As this month's huge NATO summit in Prague draws nearer, memories of the street fighting of two years ago during the city's IMF/World Bank conference again seem very fresh. Thousands of anti-globalisation protestors converged on the Czech capital and, although most protests were peaceful, there were also several dramatic and violent clashes with the police. At that time the Scottish journalist Nick Carey was working here at Radio Prague. He was out in the streets covering the demonstrations and suddenly found himself in a frightening situation, as police charged into the group of demonstrators he was interviewing. Here Nick recalls that moment.

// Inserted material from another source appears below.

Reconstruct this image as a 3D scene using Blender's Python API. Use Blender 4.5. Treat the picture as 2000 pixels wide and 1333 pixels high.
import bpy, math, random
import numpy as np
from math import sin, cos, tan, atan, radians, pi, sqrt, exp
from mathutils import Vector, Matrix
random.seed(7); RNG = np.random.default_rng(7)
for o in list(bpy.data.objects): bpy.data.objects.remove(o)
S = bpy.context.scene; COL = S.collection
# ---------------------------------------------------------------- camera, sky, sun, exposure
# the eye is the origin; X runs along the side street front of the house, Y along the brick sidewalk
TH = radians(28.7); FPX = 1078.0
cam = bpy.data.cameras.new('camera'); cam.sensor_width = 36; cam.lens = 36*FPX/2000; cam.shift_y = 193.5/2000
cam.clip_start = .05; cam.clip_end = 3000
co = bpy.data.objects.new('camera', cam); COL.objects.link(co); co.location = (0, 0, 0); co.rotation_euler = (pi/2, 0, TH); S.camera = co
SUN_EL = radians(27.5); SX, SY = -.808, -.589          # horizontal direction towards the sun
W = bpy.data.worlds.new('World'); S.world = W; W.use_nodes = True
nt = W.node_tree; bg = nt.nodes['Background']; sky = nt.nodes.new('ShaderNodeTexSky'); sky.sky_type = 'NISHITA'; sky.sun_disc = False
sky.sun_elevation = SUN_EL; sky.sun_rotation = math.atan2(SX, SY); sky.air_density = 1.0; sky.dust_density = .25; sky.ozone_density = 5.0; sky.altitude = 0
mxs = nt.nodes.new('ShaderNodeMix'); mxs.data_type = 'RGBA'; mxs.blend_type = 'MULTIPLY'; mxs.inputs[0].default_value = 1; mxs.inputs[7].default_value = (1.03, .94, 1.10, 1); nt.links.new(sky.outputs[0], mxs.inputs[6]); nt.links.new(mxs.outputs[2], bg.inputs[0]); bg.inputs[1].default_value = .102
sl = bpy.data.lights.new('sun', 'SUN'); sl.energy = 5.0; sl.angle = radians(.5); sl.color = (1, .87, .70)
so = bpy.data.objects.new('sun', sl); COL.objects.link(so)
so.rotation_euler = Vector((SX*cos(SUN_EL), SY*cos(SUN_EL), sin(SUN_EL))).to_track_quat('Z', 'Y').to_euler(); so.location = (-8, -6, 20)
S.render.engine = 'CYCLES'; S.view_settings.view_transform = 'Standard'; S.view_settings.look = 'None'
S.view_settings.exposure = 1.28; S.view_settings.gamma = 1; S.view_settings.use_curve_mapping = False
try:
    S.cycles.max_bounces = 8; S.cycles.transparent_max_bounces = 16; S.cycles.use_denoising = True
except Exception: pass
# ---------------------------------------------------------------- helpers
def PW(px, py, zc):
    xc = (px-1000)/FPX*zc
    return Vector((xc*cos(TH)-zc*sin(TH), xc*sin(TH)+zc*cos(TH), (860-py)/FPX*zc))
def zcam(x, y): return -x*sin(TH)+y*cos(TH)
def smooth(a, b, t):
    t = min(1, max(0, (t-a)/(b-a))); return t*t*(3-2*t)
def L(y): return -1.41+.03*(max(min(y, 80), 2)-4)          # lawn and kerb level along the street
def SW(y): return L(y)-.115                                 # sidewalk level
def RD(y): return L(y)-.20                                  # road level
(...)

"Late afternoon, after following demonstrators around all day during the IMF/World Bank conference, I ended up just below the Palace of Culture by the Vysehrad metro station amid a group of peaceful demonstrators - about 50 or 60 of them - who were singing and clapping and chanting. A couple of them had guitars. They were basically probably your modern day definition of a hippy or a new-age traveller. And all of a sudden a line of policemen appeared and started first of all banging their shields with their truncheons, and when the demonstrators stood up and tried to explain that they were peaceful, the police charged straight into them and started beating them repeatedly with truncheons. They beat a couple of them senseless, who were eventually carried away from the area, and started herding the rest of us down the hill from the Palace of Culture. And when you get about fifty yards away from the Palace of Culture, you reach a very steep embankment that drops down onto a road. It's almost impossible to climb down. If you climb down you have to do it very, very carefully. And we were being pushed down towards that and a policeman started shoving me in the back on the way down and said: "Go faster," and I turned round - I'm wearing a red vest that says PRESS on it in English and in Czech, so it's very clear I'm a journalist - and I said to him: "I'm going as fast as I can," at which point he belted me across the back of my head very hard with his truncheon and said: "You're not going fast enough," at which point I moved a hell of a lot faster. But the problem was that there was a very small group of people left at the top of this embankment, enclosed from two sides by police, and eventually we had about maybe 20 people having to slide down a concrete embankment down to the road. So it was a very frightening experience altogether but very interesting to see how the Czech police reacted to peaceful demonstrators after seeing the violence during the day in other parts of the city."